Welcome back to WorkSpace, a new series featuring an inside look at the places where local artists roll up their sleeves and take care of business. For each installment, I’ll bring an interview with a local C-U artist, complete with photographs of their work, to showcase his or her craft and expertise.
This week we journey to the Independent Media Center Gallery (IMC) near Lincoln Square Mall to meet resident artist Travis Hocutt. Hocutt is a multidisciplinary artist who is currently exploring constellations.
Smile Politely: Tell us about your current work, disciplines, techniques and what resources you use to develop them.
Travis Hocutt: My current work is an exploration of different ways to map the Centaurus constellation. The constellation includes Alpha Centauri which is the solar system containing the nearest earth-like planet we have found to date. In finding different ways to express the constellation in two and three-dimensional formats I hope to suggest a possibility or desire to travel to this distant world even if this journey is not physical. The maps vary widely from sculptures made of aluminum tubing, to 3-D renderings, to more traditional maps designed with a combination of Indesign, Illustrator, and Photoshop. More sophisticated three-dimensional map sculptures are on the way and will include inset lights to represent the stars. I begin the design or construction with a very specific idea of how I would like it to look, and employ whatever tools necessary to achieve the goal sometimes teaching myself new tools, processes, or programs in the process.
SP: Your work is influenced by science, how humans face their curiosity about the unknown and this need to turn the universe into something tangible. How long have you been focused on this, and why?
Hocutt: My work has been about human curiosity and exploration for as long as it has been about any one thing. I find the frameworks through which we interact with the world to be one of the most fascinating things about us, and that curiosity and wonder are some of the brightest parts of what make us human.
SP: You are a person who has lived in many places, how was this experience for you?
Hocutt: Having moved every two to six years has framed life as a sort of travel. I would be afraid to get stuck in one place for the rest of my life. I’ve grown to enjoy moving quite a bit and I’m very good at packing a moving truck.
SP: Of all places where you’ve been (Finland, Norway, Argentina. to name a few) which one do you think has been the most influential location, and why?
Hocutt: When I traveled to Argentina for my final semester of undergraduate study, I went having never studied Spanish. People had assured me that in any major city, though it may annoy them, people would be able to speak some English. This was not the case. I spent my time there trying to get some workable grasp of the language as fast as I could in order to do simple things like go to the grocery store and ride public transportation. During this process I became very good at understanding words and meaning through context and gesture when the words were completely beyond me. This ability has proved invaluable in all of my travels.
SP: Are you interested in exploring some other disciplines, or is there anyone with whom you would like to collaborate?

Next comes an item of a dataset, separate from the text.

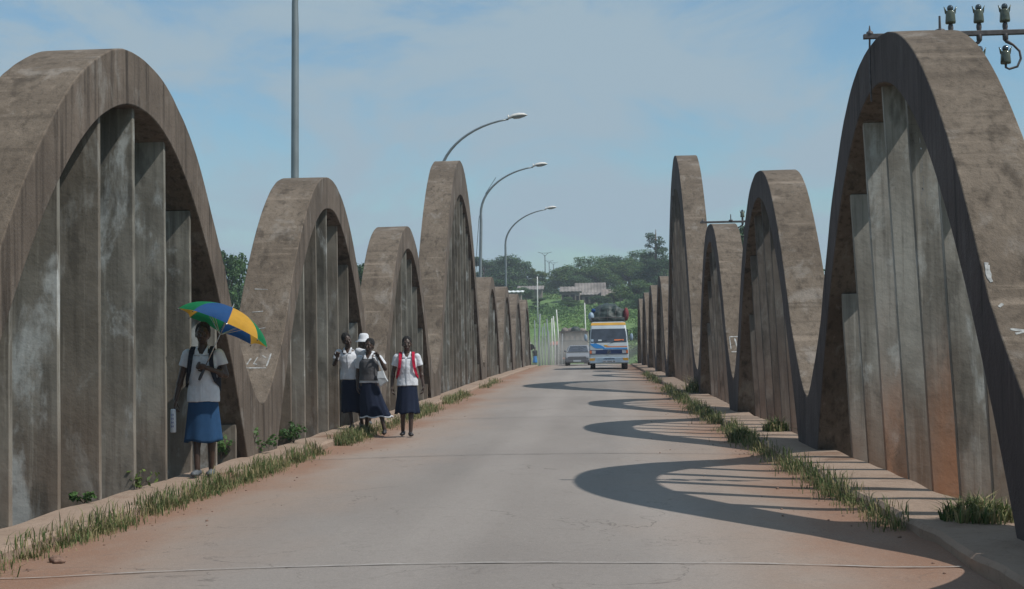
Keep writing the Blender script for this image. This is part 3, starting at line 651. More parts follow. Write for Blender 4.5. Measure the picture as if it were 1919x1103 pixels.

Hocutt: I think I could have a healthy collaboration with any person investigating similar themes who had a skill set that I do not. I would love to collaborate with a designer, a welder, or a sculptor with experience working on a large scale, as these are areas that I think about often.
SP: Could you recommend a film and explain why you chose it?
Hocutt: The original Solaris (in Russian). This film beautifully captures the infinite enormousness of space by engaging its physiological vastness, in a similar way to the incredible 2001: A Space Odyssey. In the film, and the book by Stanislaw Lem (which is even better), mankind comes across an object or entity which is absolutely beyond comprehension. In this way it eschews the classic roles of the extraterrestrial — which are typically either peaceful or warlike — and takes on a much more realistic role as a manifestation of the unknown and unknowable.
SP: Where and when can we see your work locally?
Hocutt: I am currently Artist of the Corridor and have work up at the Urbana City Hall, and the Urbana Free Library. I also have some work up at the UCIMC where I am the Artist in Residence. I will be showing work in the gallery space there in April as part of the Boneyard Arts Festival. I will also be showing work at CoLab in downtown Urbana in March.